Direction:
From the first line of the data through the line containing "MB().bx(at(611, 500, Yq).x, at(800, 500, Yq).x, Yq", return each line exactly.

Data provided:

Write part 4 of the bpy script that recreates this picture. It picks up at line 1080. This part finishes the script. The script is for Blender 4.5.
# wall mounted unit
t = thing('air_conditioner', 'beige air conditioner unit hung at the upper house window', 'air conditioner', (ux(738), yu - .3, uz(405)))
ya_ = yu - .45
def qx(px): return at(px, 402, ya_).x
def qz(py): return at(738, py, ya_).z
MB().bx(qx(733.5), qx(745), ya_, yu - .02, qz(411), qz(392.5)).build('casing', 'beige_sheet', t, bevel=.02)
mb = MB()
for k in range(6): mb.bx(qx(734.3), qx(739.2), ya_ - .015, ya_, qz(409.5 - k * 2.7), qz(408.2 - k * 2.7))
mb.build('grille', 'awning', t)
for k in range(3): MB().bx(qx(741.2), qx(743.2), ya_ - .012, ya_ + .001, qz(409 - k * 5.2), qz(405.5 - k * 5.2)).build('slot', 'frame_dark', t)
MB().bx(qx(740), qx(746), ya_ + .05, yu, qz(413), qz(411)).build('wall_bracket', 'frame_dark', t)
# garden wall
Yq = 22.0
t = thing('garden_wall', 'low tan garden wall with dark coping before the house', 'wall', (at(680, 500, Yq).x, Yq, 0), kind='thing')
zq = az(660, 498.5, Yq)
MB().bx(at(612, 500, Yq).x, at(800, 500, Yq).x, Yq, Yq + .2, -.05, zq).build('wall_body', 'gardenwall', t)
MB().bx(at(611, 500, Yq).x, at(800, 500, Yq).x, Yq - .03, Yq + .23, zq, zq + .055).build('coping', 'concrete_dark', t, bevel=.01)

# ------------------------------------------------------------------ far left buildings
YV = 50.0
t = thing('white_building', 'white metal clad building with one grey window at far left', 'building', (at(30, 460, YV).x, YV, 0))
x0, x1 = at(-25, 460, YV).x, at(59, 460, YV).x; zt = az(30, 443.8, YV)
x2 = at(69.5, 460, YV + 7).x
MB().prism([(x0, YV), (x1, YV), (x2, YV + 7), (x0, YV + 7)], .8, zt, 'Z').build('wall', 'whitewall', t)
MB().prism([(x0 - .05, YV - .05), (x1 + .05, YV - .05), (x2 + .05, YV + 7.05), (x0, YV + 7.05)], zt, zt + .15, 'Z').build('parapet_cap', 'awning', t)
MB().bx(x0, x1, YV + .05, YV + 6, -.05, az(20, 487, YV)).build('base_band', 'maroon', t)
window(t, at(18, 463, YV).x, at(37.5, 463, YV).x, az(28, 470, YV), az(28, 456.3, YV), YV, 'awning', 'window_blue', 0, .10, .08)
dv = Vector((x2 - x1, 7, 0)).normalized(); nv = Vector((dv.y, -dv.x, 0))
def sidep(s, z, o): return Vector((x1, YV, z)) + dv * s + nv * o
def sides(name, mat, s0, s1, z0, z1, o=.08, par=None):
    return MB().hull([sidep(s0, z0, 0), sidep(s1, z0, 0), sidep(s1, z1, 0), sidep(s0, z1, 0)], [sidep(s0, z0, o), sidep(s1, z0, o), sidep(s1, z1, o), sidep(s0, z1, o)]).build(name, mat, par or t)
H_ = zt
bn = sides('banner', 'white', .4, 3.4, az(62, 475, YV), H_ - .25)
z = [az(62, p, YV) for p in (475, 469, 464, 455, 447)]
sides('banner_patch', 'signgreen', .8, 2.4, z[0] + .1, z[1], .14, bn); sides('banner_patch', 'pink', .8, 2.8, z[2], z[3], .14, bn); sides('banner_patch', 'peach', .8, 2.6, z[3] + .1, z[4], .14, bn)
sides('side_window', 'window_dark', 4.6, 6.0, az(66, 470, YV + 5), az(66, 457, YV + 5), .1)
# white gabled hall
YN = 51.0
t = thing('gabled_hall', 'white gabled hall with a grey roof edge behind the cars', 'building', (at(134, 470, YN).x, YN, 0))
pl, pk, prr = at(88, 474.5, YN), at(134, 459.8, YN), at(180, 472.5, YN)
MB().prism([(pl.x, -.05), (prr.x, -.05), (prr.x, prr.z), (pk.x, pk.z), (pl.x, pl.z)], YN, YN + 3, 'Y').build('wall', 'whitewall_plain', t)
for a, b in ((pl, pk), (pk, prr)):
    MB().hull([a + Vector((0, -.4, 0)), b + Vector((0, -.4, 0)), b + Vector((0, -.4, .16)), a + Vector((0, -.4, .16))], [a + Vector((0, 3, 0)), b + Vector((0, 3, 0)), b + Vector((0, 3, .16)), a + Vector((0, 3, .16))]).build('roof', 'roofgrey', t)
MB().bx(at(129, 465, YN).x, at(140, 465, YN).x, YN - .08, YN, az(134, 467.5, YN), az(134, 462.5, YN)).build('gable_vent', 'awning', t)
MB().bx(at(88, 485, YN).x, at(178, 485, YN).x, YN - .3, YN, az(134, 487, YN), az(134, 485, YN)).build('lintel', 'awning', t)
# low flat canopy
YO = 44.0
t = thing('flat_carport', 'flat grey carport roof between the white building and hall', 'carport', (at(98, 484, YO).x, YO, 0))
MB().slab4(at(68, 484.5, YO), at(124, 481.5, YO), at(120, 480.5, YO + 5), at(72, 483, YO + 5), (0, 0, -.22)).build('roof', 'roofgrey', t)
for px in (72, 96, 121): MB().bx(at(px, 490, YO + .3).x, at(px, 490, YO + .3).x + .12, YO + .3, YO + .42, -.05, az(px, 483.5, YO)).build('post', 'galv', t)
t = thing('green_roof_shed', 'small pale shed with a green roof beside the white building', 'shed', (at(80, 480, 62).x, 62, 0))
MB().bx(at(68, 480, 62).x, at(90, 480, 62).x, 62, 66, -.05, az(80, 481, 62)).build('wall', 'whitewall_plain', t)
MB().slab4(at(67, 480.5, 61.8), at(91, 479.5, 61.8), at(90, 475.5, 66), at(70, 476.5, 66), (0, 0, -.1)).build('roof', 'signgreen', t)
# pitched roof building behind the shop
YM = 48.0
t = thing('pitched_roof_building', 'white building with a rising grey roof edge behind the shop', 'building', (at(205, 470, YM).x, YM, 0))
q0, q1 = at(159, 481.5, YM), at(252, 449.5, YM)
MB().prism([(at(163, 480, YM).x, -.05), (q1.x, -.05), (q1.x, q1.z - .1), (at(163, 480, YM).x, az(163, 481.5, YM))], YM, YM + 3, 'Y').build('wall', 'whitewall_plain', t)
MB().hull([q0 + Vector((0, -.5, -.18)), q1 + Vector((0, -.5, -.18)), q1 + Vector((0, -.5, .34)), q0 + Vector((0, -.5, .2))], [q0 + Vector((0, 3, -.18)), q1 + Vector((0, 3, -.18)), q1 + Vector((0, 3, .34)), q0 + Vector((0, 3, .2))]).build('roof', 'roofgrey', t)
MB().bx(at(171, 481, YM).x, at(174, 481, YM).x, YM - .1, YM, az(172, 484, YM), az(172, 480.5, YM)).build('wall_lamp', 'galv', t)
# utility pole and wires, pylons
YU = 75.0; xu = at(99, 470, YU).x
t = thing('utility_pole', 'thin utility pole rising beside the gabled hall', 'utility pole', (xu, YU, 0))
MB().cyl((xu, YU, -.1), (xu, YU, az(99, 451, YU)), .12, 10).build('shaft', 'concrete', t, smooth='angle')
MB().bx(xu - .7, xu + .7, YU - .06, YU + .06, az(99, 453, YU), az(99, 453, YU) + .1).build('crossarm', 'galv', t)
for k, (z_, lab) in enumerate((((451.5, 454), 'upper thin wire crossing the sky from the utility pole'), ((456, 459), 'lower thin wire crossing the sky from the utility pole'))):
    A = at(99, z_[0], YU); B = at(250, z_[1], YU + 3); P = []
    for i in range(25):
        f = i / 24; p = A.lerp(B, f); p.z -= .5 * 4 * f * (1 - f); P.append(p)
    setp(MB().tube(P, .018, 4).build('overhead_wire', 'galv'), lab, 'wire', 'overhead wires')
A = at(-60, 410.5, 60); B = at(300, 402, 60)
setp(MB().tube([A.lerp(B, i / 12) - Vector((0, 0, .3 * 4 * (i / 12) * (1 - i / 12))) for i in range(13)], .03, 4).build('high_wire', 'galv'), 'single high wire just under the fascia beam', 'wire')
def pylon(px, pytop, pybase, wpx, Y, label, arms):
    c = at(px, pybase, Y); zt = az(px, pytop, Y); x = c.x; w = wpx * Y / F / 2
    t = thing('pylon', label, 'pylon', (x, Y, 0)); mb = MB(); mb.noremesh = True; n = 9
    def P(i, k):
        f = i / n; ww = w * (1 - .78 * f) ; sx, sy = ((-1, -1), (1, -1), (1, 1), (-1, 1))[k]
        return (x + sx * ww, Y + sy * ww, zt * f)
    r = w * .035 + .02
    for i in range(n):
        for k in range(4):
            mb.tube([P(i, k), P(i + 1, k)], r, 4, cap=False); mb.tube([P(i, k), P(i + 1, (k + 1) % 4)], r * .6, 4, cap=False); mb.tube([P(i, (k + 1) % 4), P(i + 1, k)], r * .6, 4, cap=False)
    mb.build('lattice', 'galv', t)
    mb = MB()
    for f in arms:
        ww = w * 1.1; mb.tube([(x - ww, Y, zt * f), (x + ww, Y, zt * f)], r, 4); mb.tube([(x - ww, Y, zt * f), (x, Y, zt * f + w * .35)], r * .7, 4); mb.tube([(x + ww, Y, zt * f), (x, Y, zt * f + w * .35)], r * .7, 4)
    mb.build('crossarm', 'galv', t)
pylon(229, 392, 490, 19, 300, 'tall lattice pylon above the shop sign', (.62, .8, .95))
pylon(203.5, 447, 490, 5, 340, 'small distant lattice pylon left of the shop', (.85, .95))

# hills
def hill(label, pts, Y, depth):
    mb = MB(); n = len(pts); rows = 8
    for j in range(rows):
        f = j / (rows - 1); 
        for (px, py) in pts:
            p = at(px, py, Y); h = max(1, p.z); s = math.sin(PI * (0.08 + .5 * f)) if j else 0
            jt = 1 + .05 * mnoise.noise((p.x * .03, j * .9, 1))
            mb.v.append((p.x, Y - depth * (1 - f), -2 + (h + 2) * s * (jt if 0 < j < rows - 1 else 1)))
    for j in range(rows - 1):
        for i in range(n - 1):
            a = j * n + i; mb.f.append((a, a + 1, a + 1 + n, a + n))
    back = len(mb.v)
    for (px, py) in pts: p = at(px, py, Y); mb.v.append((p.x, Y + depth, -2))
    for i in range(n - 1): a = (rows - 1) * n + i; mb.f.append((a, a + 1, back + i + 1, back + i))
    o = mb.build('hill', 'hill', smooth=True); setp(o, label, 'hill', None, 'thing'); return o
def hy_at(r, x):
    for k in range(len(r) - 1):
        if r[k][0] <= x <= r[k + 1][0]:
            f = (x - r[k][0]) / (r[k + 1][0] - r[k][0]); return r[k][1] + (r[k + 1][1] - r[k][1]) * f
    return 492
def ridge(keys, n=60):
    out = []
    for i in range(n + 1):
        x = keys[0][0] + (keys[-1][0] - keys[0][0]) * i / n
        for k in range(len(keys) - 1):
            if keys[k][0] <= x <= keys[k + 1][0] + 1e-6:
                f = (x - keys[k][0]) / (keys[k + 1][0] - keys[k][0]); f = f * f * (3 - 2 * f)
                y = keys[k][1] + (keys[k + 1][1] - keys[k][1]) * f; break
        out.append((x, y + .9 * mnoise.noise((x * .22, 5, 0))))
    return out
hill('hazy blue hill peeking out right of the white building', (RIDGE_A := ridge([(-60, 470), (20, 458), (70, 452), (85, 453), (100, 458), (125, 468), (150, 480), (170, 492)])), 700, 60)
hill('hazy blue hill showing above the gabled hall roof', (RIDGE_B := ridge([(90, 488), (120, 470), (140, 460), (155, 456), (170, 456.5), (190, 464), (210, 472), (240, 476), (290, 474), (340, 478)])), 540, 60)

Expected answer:
Write part 4 of the bpy script that recreates this picture. It picks up at line 1080. This part finishes the script. The script is for Blender 4.5.
# wall mounted unit
t = thing('air_conditioner', 'beige air conditioner unit hung at the upper house window', 'air conditioner', (ux(738), yu - .3, uz(405)))
ya_ = yu - .45
def qx(px): return at(px, 402, ya_).x
def qz(py): return at(738, py, ya_).z
MB().bx(qx(733.5), qx(745), ya_, yu - .02, qz(411), qz(392.5)).build('casing', 'beige_sheet', t, bevel=.02)
mb = MB()
for k in range(6): mb.bx(qx(734.3), qx(739.2), ya_ - .015, ya_, qz(409.5 - k * 2.7), qz(408.2 - k * 2.7))
mb.build('grille', 'awning', t)
for k in range(3): MB().bx(qx(741.2), qx(743.2), ya_ - .012, ya_ + .001, qz(409 - k * 5.2), qz(405.5 - k * 5.2)).build('slot', 'frame_dark', t)
MB().bx(qx(740), qx(746), ya_ + .05, yu, qz(413), qz(411)).build('wall_bracket', 'frame_dark', t)
# garden wall
Yq = 22.0
t = thing('garden_wall', 'low tan garden wall with dark coping before the house', 'wall', (at(680, 500, Yq).x, Yq, 0), kind='thing')
zq = az(660, 498.5, Yq)
MB().bx(at(612, 500, Yq).x, at(800, 500, Yq).x, Yq, Yq + .2, -.05, zq).build('wall_body', 'gardenwall', t)
MB().bx(at(611, 500, Yq).x, at(800, 500, Yq).x, Yq - .03, Yq + .23, zq, zq + .055).build('coping', 'concrete_dark', t, bevel=.01)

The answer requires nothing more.